Men Who Killed Qantas - Matthew Benns [3]
All 18 wheels were on the tarmac and the 250-tonne Boeing with 410 people on board was aquaplaning down the sodden runway at almost 300 kph.
The flight crew were applying maximum braking power as the jet crossed the end of the runway and flashed through the 100-metre stopway at 178 kph. Another 117 metres on, the plane crashed into the antennae of the airport’s Instrument Landing System, damaging the nose and right-wing landing gear, and shredding the tyres under the right wing. Still the plane ploughed on through trees and 103 metres of wet, boggy soil before coming to a standstill with its nose resting on the airport perimeter road right next to the third hole of the Royal Thai Air Force Golf Course.
It had taken just 41 horrifying seconds from the moment the wheels touched down until the nose gear collapsed and the jet came to a standstill.
But it was the long delays that occurred next that terrified the passengers. As the shaken first officer began the checklist and shut down the engines by selecting the fuel cut-off, the passengers could smell oil. Unbeknown to the people on board, the fuel tanks had survived the crash intact but hydraulic fluid was leaking from the shattered landing gear, and the passengers were afraid of fire. The emergency lights came on. Things were not helped by the lack of communication from the crew. The collapse of the nose gear meant it had been pushed up into the fuselage, forcing the cargo bay floor up by half a metre. This in turn had damaged the electronic rack support and cut off the cabin passenger address and interphone systems. The cockpit was operating in silence.

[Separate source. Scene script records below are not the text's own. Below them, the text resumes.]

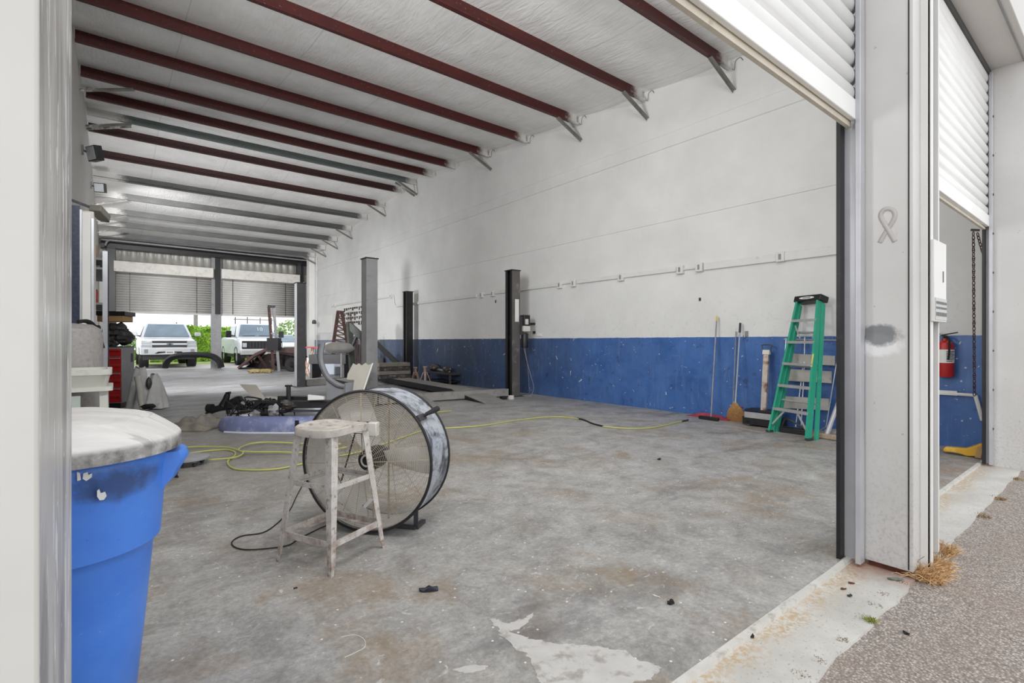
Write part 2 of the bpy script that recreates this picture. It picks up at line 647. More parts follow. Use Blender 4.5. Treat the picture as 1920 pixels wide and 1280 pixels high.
for i, y in enumerate(PY_):
    mt = m_pr if i < 7 else m_pgreen if i == 7 else m_pr2 if i < 10 else m_pg
    zt = roof_z(y) - .004
    x0, x1 = XL + .02, (7.40 if i < 7 or i in (8,) else 7.46)
    if i == 6:
        x0 = XL + .05
    p = thing('roof_purlin', plabels[i], 'roof beam', ((x0 + x1) / 2, y, zt - .13), 'roof purlins under the white insulation')
    mb = MB()
    sec = [(-.004, -.26), (.004, -.26), (.004, -.01), (.06, -.01), (.06, -.025), (.066, -.025), (.066, 0), (-.004, 0)]
    mb.prism([V((x0, y + a, zt + b)) for a, b in sec], (x1 - x0, 0, 0))
    obj('web', mb, mt, p)
    mb = MB()
    sec = [(.004, -.26), (.004, -.252), (-.06, -.252), (-.06, -.235), (-.066, -.235), (-.066, -.26)]
    mb.prism([V((x0, y + a, zt + b)) for a, b in sec], (x1 - x0, 0, 0))
    obj('lower_flange', mb, mt, p)
    zb = zt - .26
    if i in (0, 1, 2, 4, 7, 9, 11, 12, 13, 14):
        for dy in ((-.05, .12) if i == 7 else (-.04,)):
            mb = MB()
            a, b = V((6.82, y + dy, zb + .01)), V((7.47, y + dy - .03, zb - .30))
            mb.bar(a, b, .05, .006).bar(a + V((0, .022, -.02)), b + V((0, .022, -.02)), .006, .05)
            obj('brace', mb, m_brace, p, label='diagonal strut to the wall')
    if i in (5, 7, 11, 12, 13):
        for dy in ((-.05, .12) if i == 7 else (-.04,)):
            mb = MB()
            a, b = V((.28, y + dy, zb + .01)), V((XL + .01, y + dy - .03, zb - .26))
            mb.bar(a, b, .05, .006).bar(a + V((0, .022, -.02)), b + V((0, .022, -.02)), .006, .05)
            obj('brace', mb, m_brace, p)
    if i < 5:                                  # bent wire hanger at the wall end
        h = [V((7.41, y - .05, zb + .02)), V((7.45, y - .08, zb + .0)), V((7.46, y - .09, zb + .13)), V((7.47, y - .16, zb + .16)), V((7.47, y - .2, zb + .10))]
        obj('wire_hook', MB().tube(smooth_path(h, 3), .004, 5), m_dkgrey, p)

# eave beam and rod above the back doors
b = thing('eave_beam', 'black steel beam along the top of the back wall over the doors', 'beam', (3.5, 25.7, 5.0))
mb = MB().bb((XL + .05, 25.62, 4.93), (7.45, 25.66, 5.22)).bb((XL + .05, 25.5, 4.92), (7.45, 25.78, 4.935)).bb((XL + .05, 25.5, 5.21), (7.45, 25.78, 5.225))
obj('beam_web', mb, m_black, b)
obj('conduit', MB().tube(smooth_path([V((XL + .2, 24.9, 4.9)), V((XL + .3, 24.9, 5.1)), V((.2, 24.95, 5.14)), V((7.3, 25.1, 5.1))], 6), .035, 8), m_grey, b, label='pale grey pipe clipped under the beam')

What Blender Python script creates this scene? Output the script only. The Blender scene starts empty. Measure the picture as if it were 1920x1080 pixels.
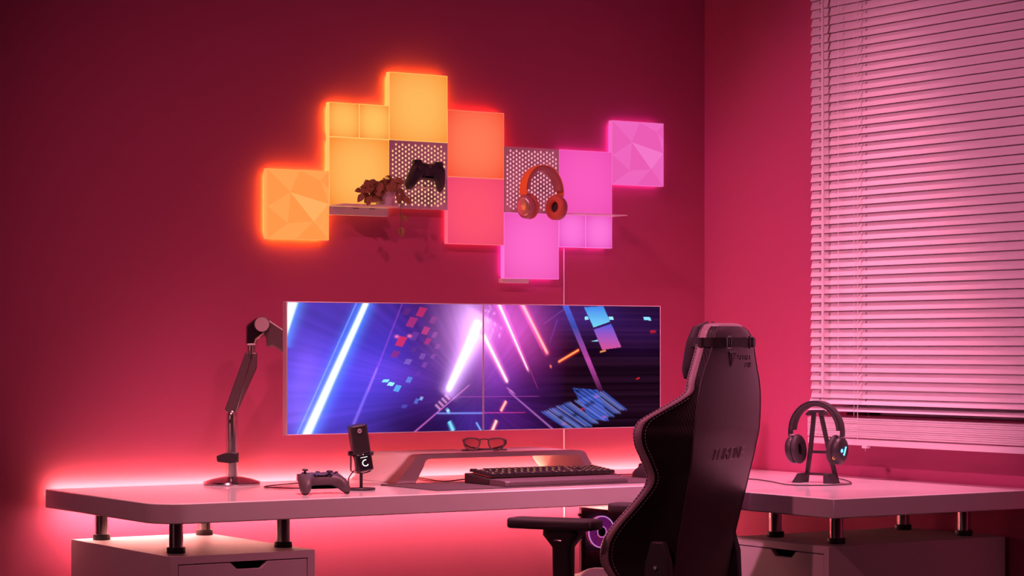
import bpy, math, random
import numpy as np
from mathutils import Vector, Matrix, Euler

random.seed(7)
scene = bpy.context.scene
COL = scene.collection
PI = math.pi

# ------------------------------------------------------------------ camera
FPX, TH, HZ, CZ = 4368.0, math.radians(32.8), 652.0, 1.13
S_, C_ = math.sin(TH), math.cos(TH)
cam_d = bpy.data.cameras.new('camera')
cam = bpy.data.objects.new('camera', cam_d)
COL.objects.link(cam)
cam_d.sensor_width = 36.0
cam_d.lens = FPX / 1920.0 * 36.0
cam_d.shift_y = (HZ - 540.0) / 1920.0
cam_d.clip_start = 0.05
cam.location = (0, 0, CZ)
cam.rotation_euler = (PI / 2, 0, -TH)
scene.camera = cam

# ------------------------------------------------------------------ view and world
scene.view_settings.view_transform = 'Standard'
scene.view_settings.look = 'None'
scene.view_settings.gamma = 1.0
scene.view_settings.exposure = 0.0
scene.view_settings.use_curve_mapping = False
world = bpy.data.worlds.new('night')
scene.world = world
world.use_nodes = True
world.node_tree.nodes['Background'].inputs[0].default_value = (0.01, 0.004, 0.012, 1)
world.node_tree.nodes['Background'].inputs[1].default_value = 0.3


# ------------------------------------------------------------------ ceiling lamps and added fill lights
def lamp(name, kind, loc, target, energy, color, size=0.15, angle=60, blend=0.6, size_y=None):
    d = bpy.data.lights.new(name, kind)
    d.energy = energy
    d.color = color
    if kind == 'SPOT':
        d.spot_size = math.radians(angle)
        d.spot_blend = blend
        d.shadow_soft_size = size
    elif kind == 'AREA':
        d.shape = 'RECTANGLE'
        d.size = size
        d.size_y = size_y or size
    else:
        d.shadow_soft_size = size
    o = bpy.data.objects.new(name, d)
    COL.objects.link(o)
    o.location = loc
    v = Vector(target) - Vector(loc)
    o.rotation_euler = v.to_track_quat('-Z', 'Y').to_euler()
    return o


lamp('ceiling_spot_left', 'SPOT', (0.66, 3.7, 3.17), (3.95, 5.9, 0.62), 170, (1.0, 0.20, 0.32), 0.04, 46, 1.0)
lamp('ceiling_spot_middle', 'SPOT', (3.4, 3.7, 3.17), (3.75, 5.4, 0.7), 100, (1.0, 0.23, 0.42), 0.03, 58, 1.0)
lamp('added_fill_desk', 'SPOT', (2.85, 5.0, 3.2), (2.85, 5.25, 0.75), 380, (1.0, 0.33, 0.42), 0.12, 42, 0.8)  # added fill, no real fixture; brightens the left tabletop
lamp('added_fill_corner', 'SPOT', (4.05, 4.95, 3.2), (4.05, 5.08, 0.75), 420, (1.0, 0.29, 0.46), 0.12, 42, 0.8)  # added fill, no real fixture; brightens the window end of the desk
lamp('added_fill_window', 'SPOT', (1.4, 5.0, 3.2), (4.5, 4.92, 1.15), 290, (1.0, 0.26, 0.48), 0.10, 42, 0.8)  # added fill to brighten the blind and right wall, sparing the back wall
lamp('added_fill_left', 'SPOT', (-1.2, 3.9, 1.3), (3.4, 5.0, 0.8), 20, (1.0, 0.40, 0.46), 0.6, 44, 0.8)  # added side fill from out of view, for faces turned left
lamp('added_fill_area', 'AREA', (3.9, 0.3, 1.9), (3.4, 5.2, 0.6), 3.2, (1.0, 0.38, 0.48), 1.0)  # added weak fill from the camera side, no real lamp there

# ------------------------------------------------------------------ measuring helpers
def ray(px, py):
    a = (px - 960) / FPX
    return (S_ + C_ * a, C_ - S_ * a, (HZ - py) / FPX)


def on_y(px, py, Y):
    r = ray(px, py); t = Y / r[1]
    return (r[0] * t, Y, CZ + r[2] * t)


def on_z(px, py, Z):
    r = ray(px, py); t = (Z - CZ) / r[2]
    return (r[0] * t, r[1] * t, Z)


# ------------------------------------------------------------------ materials
def nd(nt, kind, x=0, **kw):
    n = nt.nodes.new(kind)
    for k, v in kw.items():
        setattr(n, k, v)
    return n


def mat(name, color, rough=0.5, metal=0.0, spec=0.5, coat=0.0, bump=None, scale=40.0, stretch=(1, 1, 1),
        vary=0.0, trans=0.0, ior=1.45, bump_dist=0.002):
    m = bpy.data.materials.new(name)
    m.use_nodes = True
    nt = m.node_tree
    b = nt.nodes['Principled BSDF']
    b.inputs['Base Color'].default_value = (*color, 1)
    b.inputs['Roughness'].default_value = rough
    b.inputs['Metallic'].default_value = metal
    b.inputs['Specular IOR Level'].default_value = spec
    b.inputs['Coat Weight'].default_value = coat
    b.inputs['Transmission Weight'].default_value = trans
    b.inputs['IOR'].default_value = ior
    if bump or vary:
        tc = nd(nt, 'ShaderNodeTexCoord')
        mp = nd(nt, 'ShaderNodeMapping')
        mp.inputs['Scale'].default_value = stretch
        nt.links.new(tc.outputs['Object'], mp.inputs['Vector'])
        nz = nd(nt, 'ShaderNodeTexNoise')
        nz.inputs['Scale'].default_value = scale
        nz.inputs['Detail'].default_value = 4
        nt.links.new(mp.outputs['Vector'], nz.inputs['Vector'])
        if bump:
            bp = nd(nt, 'ShaderNodeBump')
            bp.inputs['Strength'].default_value = bump
            bp.inputs['Distance'].default_value = bump_dist
            nt.links.new(nz.outputs['Fac'], bp.inputs['Height'])
            nt.links.new(bp.outputs['Normal'], b.inputs['Normal'])
        if vary:
            mx = nd(nt, 'ShaderNodeMix', data_type='RGBA')
            mx.inputs[6].default_value = (*[c * (1 - vary) for c in color], 1)
            mx.inputs[7].default_value = (*[min(1, c * (1 + vary)) for c in color], 1)
            nt.links.new(nz.outputs['Fac'], mx.inputs[0])
            nt.links.new(mx.outputs[2], b.inputs['Base Color'])
    return m


def glow(name, color, strength=1.0, edge=None, radius=0.1):
    """a light-giving surface; edge = colour at the rim of a lit panel (its diffuser is brightest in the middle)"""
    m = bpy.data.materials.new(name)
    m.use_nodes = True
    nt = m.node_tree
    nt.nodes.remove(nt.nodes['Principled BSDF'])
    e = nd(nt, 'ShaderNodeEmission')
    e.inputs[0].default_value = (*color, 1)
    e.inputs[1].default_value = strength
    out = nt.nodes['Material Output']
    nt.links.new(e.outputs[0], out.inputs[0])
    if edge:
        tc = nd(nt, 'ShaderNodeTexCoord')
        sx = nd(nt, 'ShaderNodeSeparateXYZ')
        nt.links.new(tc.outputs['Object'], sx.inputs[0])
        acc = None
        sq = []
        for i in (0, 2):
            d = nd(nt, 'ShaderNodeMath', operation='DIVIDE'); d.inputs[1].default_value = radius
            nt.links.new(sx.outputs[i], d.inputs[0])
            p = nd(nt, 'ShaderNodeMath', operation='ABSOLUTE'); nt.links.new(d.outputs[0], p.inputs[0])
            q = nd(nt, 'ShaderNodeMath', operation='POWER'); q.inputs[1].default_value = 2.4
            nt.links.new(p.outputs[0], q.inputs[0]); sq.append(q)
        a0_ = nd(nt, 'ShaderNodeMath', operation='ADD')
        nt.links.new(sq[0].outputs[0], a0_.inputs[0]); nt.links.new(sq[1].outputs[0], a0_.inputs[1])
        a = nd(nt, 'ShaderNodeMath', operation='MULTIPLY'); a.inputs[1].default_value = 0.6
        nt.links.new(a0_.outputs[0], a.inputs[0])
        c = nd(nt, 'ShaderNodeMath', operation='MINIMUM'); c.inputs[1].default_value = 1.0
        nt.links.new(a.outputs[0], c.inputs[0])
        mx = nd(nt, 'ShaderNodeMix', data_type='RGBA')
        mx.inputs[6].default_value = (*color, 1); mx.inputs[7].default_value = (*edge, 1)
        nt.links.new(c.outputs[0], mx.inputs[0])
        nt.links.new(mx.outputs[2], e.inputs[0])
    return m


def lin(r, g, b):
    f = lambda c: (c / 255 / 12.92) if c / 255 <= 0.04045 else ((c / 255 + 0.055) / 1.055) ** 2.4
    return (f(r), f(g), f(b))


M = {}
M['wall'] = mat('red_wall_paint', (0.48, 0.095, 0.20), 0.85, spec=0.2, bump=0.25, scale=260, bump_dist=0.0006)
M['ceiling'] = mat('ceiling_paint', (0.12, 0.05, 0.07), 0.9, spec=0.1, bump=0.2, scale=120)
M['floor'] = mat('dark_floor_boards', (0.07, 0.035, 0.04), 0.45, bump=0.3, scale=8, stretch=(1, 12, 1), vary=0.25)
M['lacquer'] = mat('white_desk_lacquer', (0.85, 0.82, 0.82), 0.10, spec=0.6, bump=0.05, scale=30, stretch=(0.6, 0.6, 22), bump_dist=0.0008)
M['cabinet'] = mat('white_cabinet_foil', (0.80, 0.76, 0.76), 0.5, bump=0.04, scale=200)
M['riser'] = mat('white_riser_lacquer', (0.84, 0.80, 0.82), 0.38, bump=0.03, scale=200)
M['blind'] = mat('white_blind_slat', (0.84, 0.80, 0.82), 0.42, bump=0.06, scale=40, stretch=(1, 1, 8))
def see_through(m, amount, color):
    nt = m.node_tree
    t = nd(nt, 'ShaderNodeBsdfTranslucent'); t.inputs[0].default_value = (*color, 1)
    mx = nd(nt, 'ShaderNodeMixShader'); mx.inputs[0].default_value = amount
    nt.links.new(nt.nodes['Principled BSDF'].outputs[0], mx.inputs[1]); nt.links.new(t.outputs[0], mx.inputs[2])
    nt.links.new(mx.outputs[0], nt.nodes['Material Output'].inputs[0])


see_through(M['blind'], 0.22, (0.85, 0.75, 0.78))   # translucency added to brighten the dark lines between slats
M['cord'] = mat('white_cord', (0.8, 0.75, 0.77), 0.7, bump=0.3, scale=900)
M['chrome'] = mat('brushed_steel', (0.72, 0.70, 0.70), 0.22, metal=1.0, bump=0.05, scale=60, stretch=(20, 20, 1))
M['steel_dark'] = mat('polished_dark_metal', (0.42, 0.40, 0.42), 0.2, metal=1.0, bump=0.02, scale=100)
M['black'] = mat('black_plastic', (0.028, 0.024, 0.028), 0.45, bump=0.1, scale=700, bump_dist=0.0003)
M['black_gloss'] = mat('black_gloss', (0.02, 0.016, 0.02), 0.12, coat=0.5, bump=0.01, scale=50)
M['black_soft'] = mat('black_soft_pad', (0.035, 0.028, 0.032), 0.6, bump=0.2, scale=500, bump_dist=0.0005)
M['grey'] = mat('dark_grey_plastic', (0.08, 0.06, 0.07), 0.5, bump=0.1, scale=500, bump_dist=0.0003)
M['charcoal_arm'] = mat('charcoal_metal', (0.14, 0.10, 0.11), 0.42, metal=0.5, bump=0.05, scale=300)
M['silver'] = mat('satin_aluminium', (0.75, 0.70, 0.72), 0.3, metal=1.0, bump=0.03, scale=100)
M['frame_white'] = mat('white_panel_housing', (0.75, 0.68, 0.70), 0.5, bump=0.03, scale=200)
M['housing'] = mat('panel_back_housing', (0.05, 0.03, 0.035), 0.6, bump=0.03, scale=200)
M['perf'] = mat('white_perforated_steel', (0.72, 0.56, 0.62), 0.5, bump=0.05, scale=400)
M['acrylic'] = mat('frosted_shelf_plate', (0.85, 0.75, 0.80), 0.25, bump=0.02, scale=50)
M['pot'] = mat('white_ceramic', (0.78, 0.72, 0.72), 0.35, bump=0.05, scale=80)
M['leaf'] = mat('leaf', (0.34, 0.17, 0.07), 0.45, bump=0.3, scale=120, vary=0.4)
M['stem'] = mat('stem', (0.10, 0.07, 0.035), 0.6, bump=0.3, scale=200)
M['soil'] = mat('potting_soil', (0.03, 0.02, 0.015), 0.9, bump=1.0, scale=300)
M['leather'] = mat('black_leather', (0.062, 0.042, 0.049), 0.42, spec=0.5, bump=0.45, scale=330, bump_dist=0.0008)
M['rim_leather'] = mat('charcoal_rim_leather', (0.30, 0.22, 0.24), 0.42, bump=0.35, scale=330, bump_dist=0.0006)
M['thread'] = mat('pale_thread', (0.30, 0.24, 0.26), 0.7, bump=0.2, scale=900)
M['thread_dark'] = mat('dark_thread', (0.015, 0.01, 0.012), 0.8, bump=0.2, scale=900)
M['strap'] = mat('black_webbing', (0.03, 0.024, 0.026), 0.7, bump=0.5, scale=600, bump_dist=0.0006)
M['deskmat'] = mat('dark_grey_deskmat', (0.10, 0.075, 0.085), 0.75, bump=0.2, scale=900, bump_dist=0.0003)
M['tan'] = mat('terracotta_leather', (0.85, 0.24, 0.04), 0.5, bump=0.3, scale=400, bump_dist=0.0005)
M['tan_inner'] = mat('rose_leather', (0.42, 0.16, 0.15), 0.5, bump=0.2, scale=400, bump_dist=0.0005)
M['glasses'] = mat('grey_acetate', (0.22, 0.18, 0.18), 0.35, bump=0.02, scale=100)
M['case'] = mat('dark_case_steel', (0.10, 0.05, 0.07), 0.4, bump=0.05, scale=200)
M['screen_bezel'] = mat('pale_monitor_bezel', (0.7, 0.62, 0.64), 0.35, metal=0.4, bump=0.02, scale=100)
M['slot'] = mat('dark_opening', (0.012, 0.006, 0.008), 0.9, bump=0.02, scale=50)


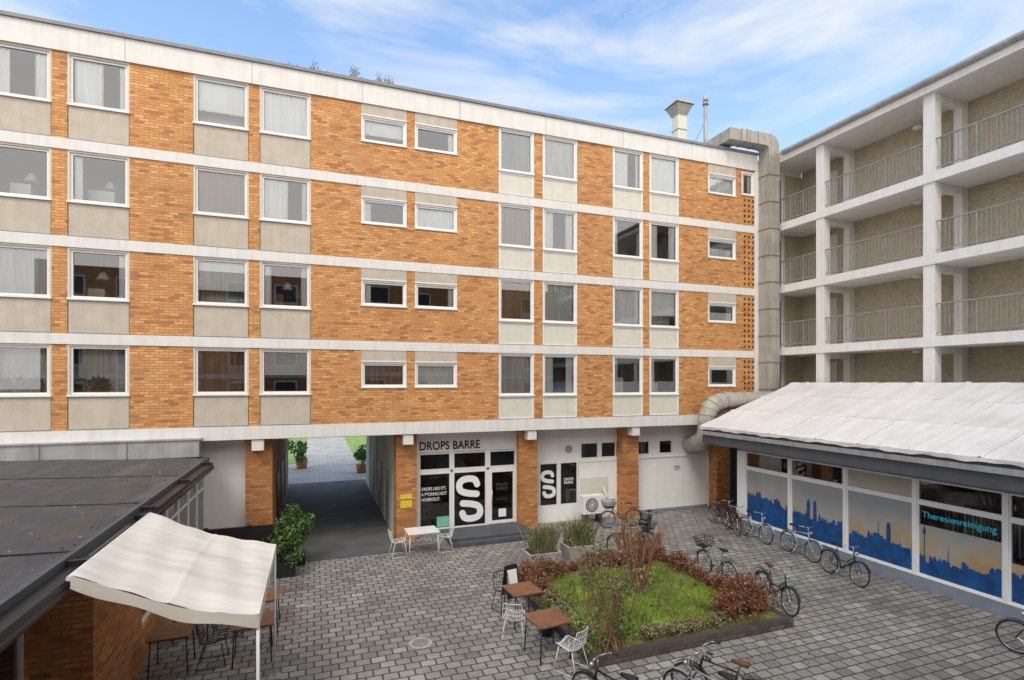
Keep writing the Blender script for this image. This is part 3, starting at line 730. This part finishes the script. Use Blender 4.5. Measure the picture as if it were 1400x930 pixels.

In the first-class cabin, senior International Olympic Committee member Kevan Gosper was on his way to Switzerland for an ethics and reform conference via London when the seasoned traveller found himself in the middle of a real-life drama. ‘It took some time to get down on to the tarmac and it seemed to float for a while. Then the brakes grabbed very hard. And then suddenly we shot off the end of the strip,’ he told Fairfax journalists.2
‘Quite a big section of the ceiling in our cabin flew out and the oxygen masks came down but the cabin compartments stayed intact. We were thrown forward in our seats as the plane was coming to a sudden stop,’ he said.3 ‘All the lights went out … inside panelling and internal arrangement were thrown about and there was a lot of disorder. We heard the nose wheel go and the plane dipped to one side. It was raining at the time. It was quite frightening. We didn’t know whether we were going to break up and catch fire.’4
At the rear of the plane, Dr James O’Brien remained in his seat for five nail-biting minutes as the air became hot, humid and smoky. He too was worried about fire and just how he would get out. The cabin was already lit only by the emergency lighting. ‘There were orders being shouted, apparently, but you couldn’t hear them … because the radio control system had broken down,’ he told reporters.5
Once the plane had come to a standstill, the tower controller radioed the pilots asking if it had cleared the runway. Visibility was so bad that the Thai authorities had no idea the plane had overshot and crashed through the perimeter of the airport. The first officer replied twice that the plane was in need of assistance, but the transmissions were weak and not understood by the controller.